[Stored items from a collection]
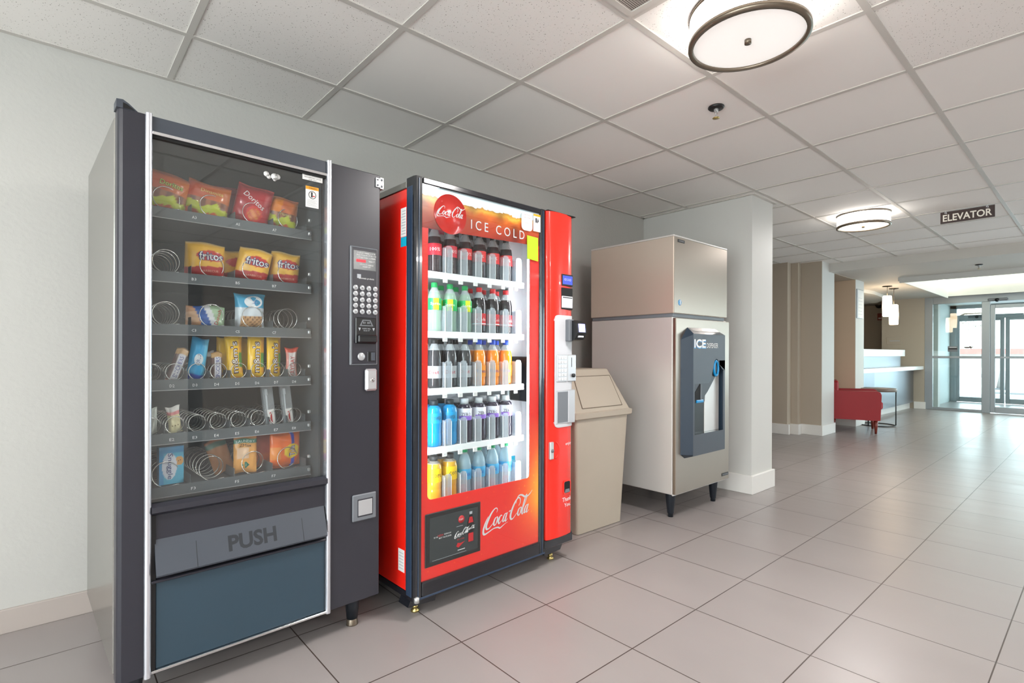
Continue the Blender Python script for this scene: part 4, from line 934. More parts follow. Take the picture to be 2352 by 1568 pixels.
q = MB(); q.box(.921, .990, -.022, .02, .958, 1.100, 'silver', .004); q.box(.950, .954, -.0225, -.01, 1.035, 1.085, 'gap'); q.lathe([(.010, -.022), (.010, -.032), (.007, -.034), (0, -.034)], 'black', 16, (.962, 0, .990), axis='y'); q.build('coin_panel', col)
q = MB(); q.box(.834, .984, -.021, .0, .738, .915, 'silver', .004); q.box(.842, .925, -.0215, -.01, .745, .908, 'grey_dk', .002); q.box(.930, .978, -.0215, -.01, .745, .908, 'silver', .002); q.box(.925, .930, -.024, -.01, .742, .910, 'grey_pl', .001); q.build('bottle_chute', col)
q = MB(); q.box(.792, .820, -.020, .0, .562, .652, 'hinge', .004); q.lathe([(.009, -.02), (.009, -.024), (0, -.024)], 'grey_dk', 16, (.806, 0, .607), axis='y'); q.lathe([(.040, -.0145), (.045, -.019), (.050, -.0145)], 'red_col', 24, (.818, 0, .607), axis='y', cap=False, a0=-1.2, a1=1.2); q.build('lock', col)
q = MB(); q.prism(rrect(.896, .955, .366, .436, .012, 5), -.0165, .0, 'red_col'); q.prism(rrect(.902, .948, .372, .432, .010, 5), -.0172, .0, 'gap'); q.prism([(.904, .374), (.946, .374), (.940, .392), (.910, .392)], -.0176, .0, 'grey_dk'); q.build('coin_return_cup', col)
# stickers on the left side
q = MB(); q.box(-.0012, .0, .075, .118, 1.600, 1.722, 'paper')
for k in range(9): q.box(-.0016, -.001, .080, .113 - .004 * (k % 3), 1.61 + .012 * k, 1.614 + .012 * k, 'txt_g')
dp(q, 'sticker')
q = MB(); q.box(-.0012, .0, .073, .118, 1.558, 1.598, 'sticker_c'); dp(q, 'sticker')
q = MB(); q.box(-.0012, .0, .082, .130, .178, .272, 'paper')
for k in range(6): q.box(-.0016, -.001, .088, .124, .190 + .013 * k, .193 + .013 * k, 'txt_g')
dp(q, 'sticker')
q = MB(); q.box(.705, .748, .197, .199, .50, .56, 'sticker_c'); dp(q, 'sticker')
q = MB(); q.box(.70, .76, .05, .19, .86, 1.09, 'black', .004); q.box(.701, .77, .045, .05, .85, 1.10, 'grey_pl', .003); dp(q, 'delivery_cup')
for ux in (.6775, .031):   # the cabinet's own light tubes, one at each side of the window
    q = MB(); tb = mat('light_tube_lit', (250, 252, 255), .4, emit=((240, 248, 255), 3.0)) if ux > .5 else M['tube']
    M['tube'] = tb
    q.lathe([(.005, .47), (.005, 1.58)], 'tube', 12, (ux + .004, .035, 0)); dp(q, 'light_tube')
for ux, sgn in ((.668, -1), (.046, 1)):
    l = bpy.data.lights.new('cabinet_light', 'AREA'); l.shape = 'RECTANGLE'; l.size = .02; l.size_y = 1.1; l.energy = 1.5; l.color = (.93, .97, 1)
    o = bpy.data.objects.new('cabinet_light', l); C.objects.link(o)
    d = Vector((sgn * .75, .9, 0)).normalized(); zz = -d; yy = Vector((0, 0, 1)); xx = yy.cross(zz)
    mm = Matrix((xx, yy, zz)).transposed().to_4x4(); mm.translation = Vector((ux, .036, 1.03)); o.matrix_world = DM @ mm

# shelves and bottles
SH = [1.462, 1.200, .948, .688, .440]; BU = [.172 + .0865 * k for k in range(6)]
shelf_o = []
for i, z in enumerate(SH):
    q = MB()
    if i < 4:
        q.box(.030, .690, .078, .70, z - .012, z, 'white', .001); q.box(.030, .690, .070, .080, z - .026, z + .004, 'white', .002)
        for u in BU: q.box(u + .012, u + .036, .066, .071, z - .042, z - .022, 'paper', .001); q.text('%d%d' % (i + 1, BU.index(u)), .008, (u + .024, .0655, z - .032), 'txt_g', w=.012, res=1)
    else: q.box(.030, .690, .078, .70, z - .004, z, 'white', .001)
    so = dp(q, 'shelf')
    q = MB()
    for u in BU:
        w_ = .018; x0 = u + .045 - w_
        q.prism(rrect(x0, x0 + 2 * w_, z + .004, z + .125, .012, 4, (1, 1, 0, 0)), .070, .0725, 'clear'); q.box(x0 - .0006, x0 + .0008, .069, .0725, z + .004, z + .112, 'white'); q.box(x0 + 2 * w_ - .0008, x0 + 2 * w_ + .0006, .069, .0725, z + .004, z + .112, 'white'); q.box(x0, x0 + .003, .0725, .40, z + .004, z + .118, 'clear'); q.box(x0 + 2 * w_ - .003, x0 + 2 * w_, .0725, .40, z + .004, z + .118, 'clear')
    q.build('bottle_guide', so)

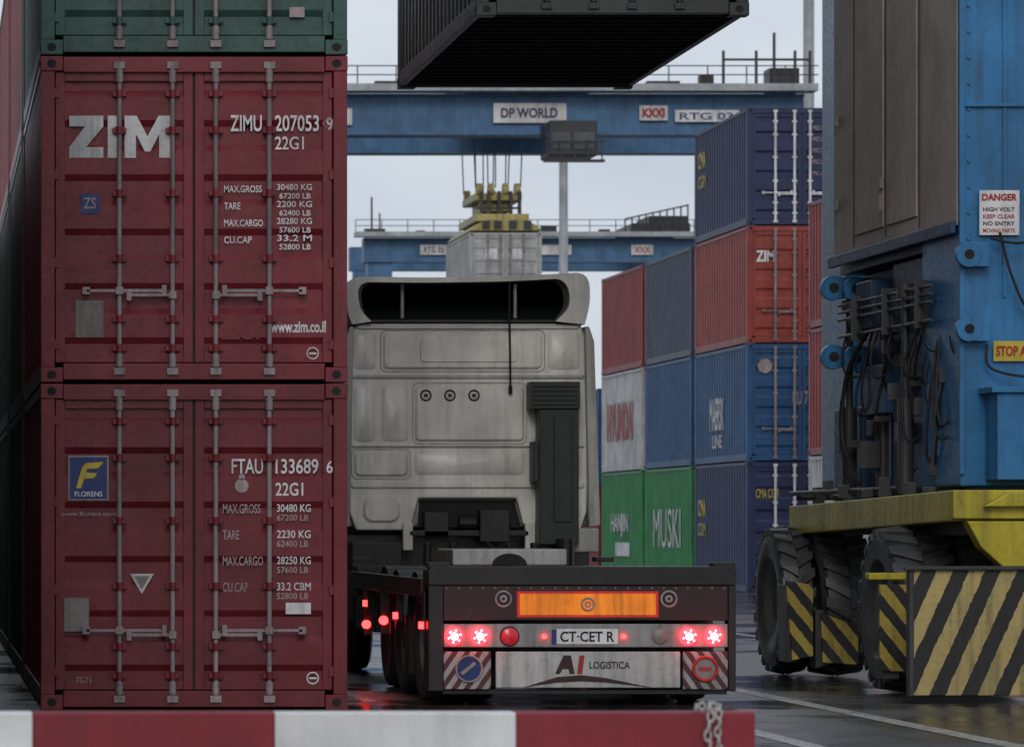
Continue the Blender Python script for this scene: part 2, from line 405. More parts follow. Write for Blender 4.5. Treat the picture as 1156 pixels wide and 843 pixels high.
tr=MB(); tr.prism([(.745,1.062),(.865,1.062),(.805,.955)],.021,.025); tr.obj('triangle_mark_centre',M['plate'],a)
p=MB(); p.box(.185,.385,.024,.030,.62,.89); p.obj('data_plate',M['plate'],a,.003)
p=MB(); p.box(1.95,2.15,.024,.030,.76,.85); p.obj('label_plate',M['letter'],a)
p=MB(); p.torus((2.165,.027,.25),.045,.006); p.box(2.135,2.195,.023,.027,.243,.257); p.obj('round_mark',M['letter'],a)
t_('stencil','7G71',.28,.21,.12,.05,a,M['letterd'])
a=container(GX,GY,PZ,M['maroon'],near=True,handz=.725)
zl=MB(); X0=.228; 
def ofs(poly,dx=0): return [(X0+dx+p[0],1.785+p[1]) for p in poly]
zl.prism(ofs([(0,0),(.27,0),(.27,.085),(.135,.085),(.27,.25),(.27,.335),(0,.335),(0,.25),(.125,.25),(0,.085)]),.0,.004)
zl.prism(ofs([(.305,0),(.405,0),(.405,.335),(.305,.335)]),.0,.004)
zl.prism(ofs([(.44,0),(.53,0),(.53,.19),(.60,.05),(.645,.05),(.715,.19),(.715,0),(.81,0),(.81,.335),(.71,.335),(.622,.17),(.535,.335),(.44,.335)]),.0,.004)
zo=zl.obj('company_lettering',M['letter'],a); zo.location=(0,.026,0)
t_('owner_code','ZIMU',1.51,1.995,.25,.13,a); t_('serial','207053',1.865,1.995,.35,.13,a); t_('check_digit','9',2.275,2.0,.05,.11,a)
t_('size_code','22G1',1.865,1.85,.23,.105,a)
p=MB(); p.torus((2.30,.027,2.055),.055,.005,n=4); p.obj('digit_box',M['letterd'],a)
for i,(l,rt) in enumerate((('MAX.GROSS','30480 KG'),('TARE','2200 KG'),('MAX.CARGO','28280 KG'),('CU.CAP','33.2 M'))):
    z=1.51-.135*i
    t_('weights_label',l,1.46,z,(.30,.13,.31,.22)[i],.055,a,M['letter']); t_('weights_value',rt,1.88,z+.018,.28,.05,a); t_('weights_value',str(67200-4800*i)+' LB',1.90,z-.05,.25,.045,a)
t_('web_address','www.zim.co.il',1.83,.395,.44,.095,a,bold=.03)
t_('old_stencil','22G1',1.44,.34,.3,.09,a,M['maroon2'],bold=.03)
p=MB(); p.torus((2.165,.027,.23),.045,.006); p.box(2.135,2.195,.023,.027,.223,.237); p.obj('round_mark',M['letter'],a)
p=MB(); p.box(.32,.465,.026,.031,1.34,1.50); p.obj('blue_decal',M['blet'],a); t_('decal_caption','ZS',.34,1.38,.10,.09,a,M['letterd'],y=.024)
p=MB(); p.box(.275,.5,.024,.030,.355,.65); p.obj('data_plate',M['plate'],a,.003)
a=container(GX,GY,2*PZ,M['teal'],near=True)
p=MB(); p.box(1.98,2.1,.024,.03,.3,.38); p.obj('label',M['letterd'],a)
for i,y in enumerate((38.2,44.8,51.4,58)):
    container(GX,y,0,M['darkc'],door=False); container(GX,y,PZ,M['darkc'],door=False)  # dark colour stands in for the shade between the stacks
    container(GX,y,2*PZ,M[('red','red','maroon','navy')[i]],door=False)
for y in (24.9,31.5,38.1,44.7,51.3):  # unseen stack, added to block light from the gap beside it
    container(-2.20,y,0,M['darkc'],door=y<30); container(-2.20,y,PZ,M['darkc'],door=y<30)
    if y<38: container(-2.20,y,2*PZ,M['navy'],door=y<30)

# ---------------------------------------------------------------- right-hand container row
RX=18.06; H9=2.896
def col(y,levels,x=RX,door=True):
    z=0; out=[]
    for i,(mt,h) in enumerate(levels):
        out.append(container(x,y,z,M[mt],H=h,door=door,rodmat=M['letter'] if mt in('navy',) else None)); z+=h+.012
    return out
b0=col(75.8,[('white',H9),('red',2.591),('red',2.591)])
b1=col(88,[('navy',H9),('blue',2.591),('brick',2.591),('navy',2.591)])
b2=col(94.5,[('green',H9),('blue',2.591),('slate',2.591)],door=False)
b3=col(101,[('green',H9),('white',2.591),('red',2.591)],door=False)
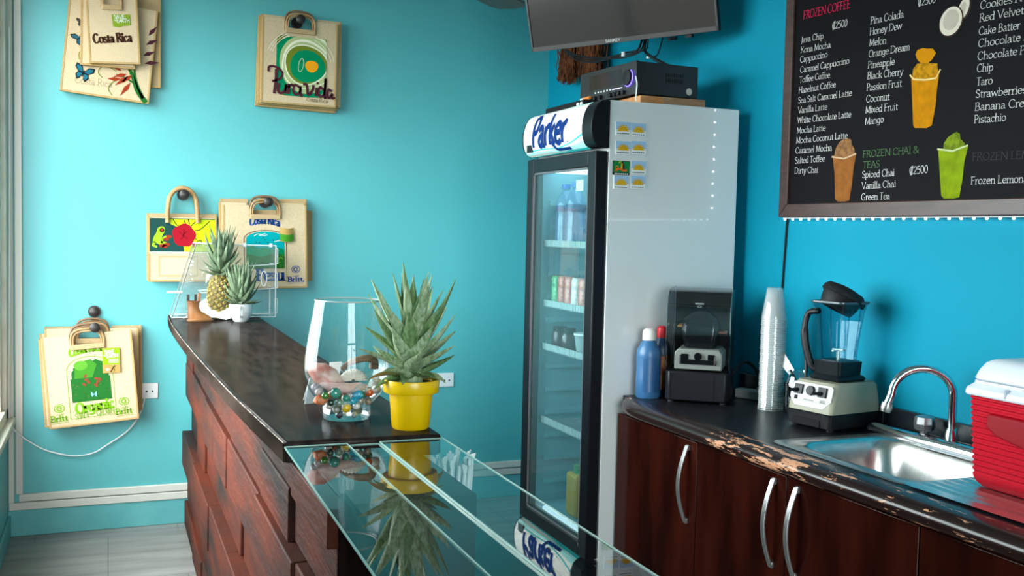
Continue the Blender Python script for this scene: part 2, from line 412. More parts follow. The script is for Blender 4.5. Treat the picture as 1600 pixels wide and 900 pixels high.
# window 1: long aluminium shop window on the left
wf = MB()
wf.box(XL - .08, XL + .006, WY0, WY1, WZ0, WZ0 + .05); wf.box(XL - .08, XL + .006, WY0, WY1, WZ1 - .05, WZ1)
for y in (WY0 + .025, 3.7):
    wf.box(XL - .08, XL + .006, y - .025, y + .025, WZ0, WZ1)
wf.box(XL - .08, XL + .006, 4.975, WY1, WZ0, WZ1); wf.box(XL - .07, XL - .012, 4.90, 4.975, WZ0, WZ1)
win = struct(wf.obj('window_1', M_alu, bevel=.003))
o = MB().box(XL - .047, XL - .043, WY0, WY1, WZ0, WZ1).obj('pane', M_glass, win); o['kind'] = 'structure'
o = MB().box(XL - .1, XL + .035, WY0, WY1, WZ0 - .03, WZ0).obj('sill', M_alu, win, bevel=.004); o['kind'] = 'structure'
# shop front behind the camera
wb = MB(); ox0, ox1, oz = -.36, 1.26, 2.6
wb.box(XL - .12, ox0, YF - .12, YF, 0, ZC); wb.box(ox1, XR + .12, YF - .12, YF, 0, ZC); wb.box(ox0, ox1, YF - .12, YF, oz, ZC)
struct(wb.obj('wall_front', M_wall, smooth=0))
df = MB()
for x in (ox0 + .03, .45, ox1 - .03): df.box(x - .03, x + .03, YF - .08, YF - .02, 0, oz)
df.box(ox0, ox1, YF - .08, YF - .02, oz - .06, oz); df.box(ox0, ox1, YF - .08, YF - .02, 0, .1); df.box(ox0, ox1, YF - .08, YF - .02, 2.05, 2.11)
dr = struct(df.obj('door_1', M_alu, bevel=.003))
o = MB().box(ox0, ox1, YF - .052, YF - .048, 0, oz).obj('pane', M_glass, dr); o['kind'] = 'structure'
# skirting along the back wall
M_skirt = mat('skirting_paint', (.10, .40, .42), .45, noise=5, c2=(.14, .47, .48), bump=(30, .1))
struct(MB().box(XL, XR, D - .012, D, 0, .122).obj('baseboard_back', M_skirt, bevel=.003))
struct(MB().box(XL, XL + .012, YF, D - .012, 0, .10).obj('baseboard_left', M_wall, bevel=.003))
# plastic cable ducts: a double run along the bottom and up the left corner
tr = MB()
tr.box(XL + .004, XR - .005, D - .018, D - .0005, .122, .158); tr.box(XL + .045, XR - .005, D - .02, D - .0005, .162, .197)
struct(tr.obj('trim_1', M_offwhite, bevel=.003))
tr = MB()
tr.box(XL + .003, XL + .026, D - .02, D - .0005, .158, ZC - .01); tr.box(XL + .032, XL + .062, D - .018, D - .0005, .197, ZC - .01)
struct(tr.obj('trim_2', M_offwhite, bevel=.003))

# ceiling fan (one blade tip shows under the top edge of the photograph)
fan = thing('ceiling_fan', 'dark brown ceiling fan with one blade tip beside the television', 'fan', (.62, 2.72, ZC))
M_fan = mat('fan_brown', (.06, .045, .03), .5, noise=20, c2=(.09, .065, .04), stretch=(1, 8, 1))
MB().lathe([(.06, -.03), (.07, 0)], n=20).obj('canopy', M_fan, fan)
MB().tube([(0, 0, -.02), (0, 0, -.46)], .012).obj('rod', M_fan, fan)
MB().lathe([(.03, -.62), (.10, -.60), (.13, -.56), (.13, -.50), (.08, -.45), (.03, -.44)], n=28).obj('motor', M_fan, fan)
a0 = math.atan2(3.41 - 2.72, 1.345 - .62)
for k in range(3):
    a = a0 + k * 2 * PI / 3; mb = MB(); mb.M = Matrix.Rotation(a, 4, 'Z')
    pts = [(.12, -.035), (.3, -.055), (.93, -.075), (.985, -.05), (1.0, .0), (.985, .05), (.93, .065), (.3, .055), (.12, .035)]
    mb.prism(pts, -.606, -.597); mb.obj('blade', M_fan, fan, bevel=.003)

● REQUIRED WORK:
Identify and copy the lines holding the word "Treat".

● SOLUTION TO THIS EXERCISE:
Continue the Blender Python script for this scene: part 2, from line 405. More parts follow. Write for Blender 4.5. Treat the picture as 1156 pixels wide and 843 pixels high.
Continue the Blender Python script for this scene: part 2, from line 412. More parts follow. The script is for Blender 4.5. Treat the picture as 1600 pixels wide and 900 pixels high.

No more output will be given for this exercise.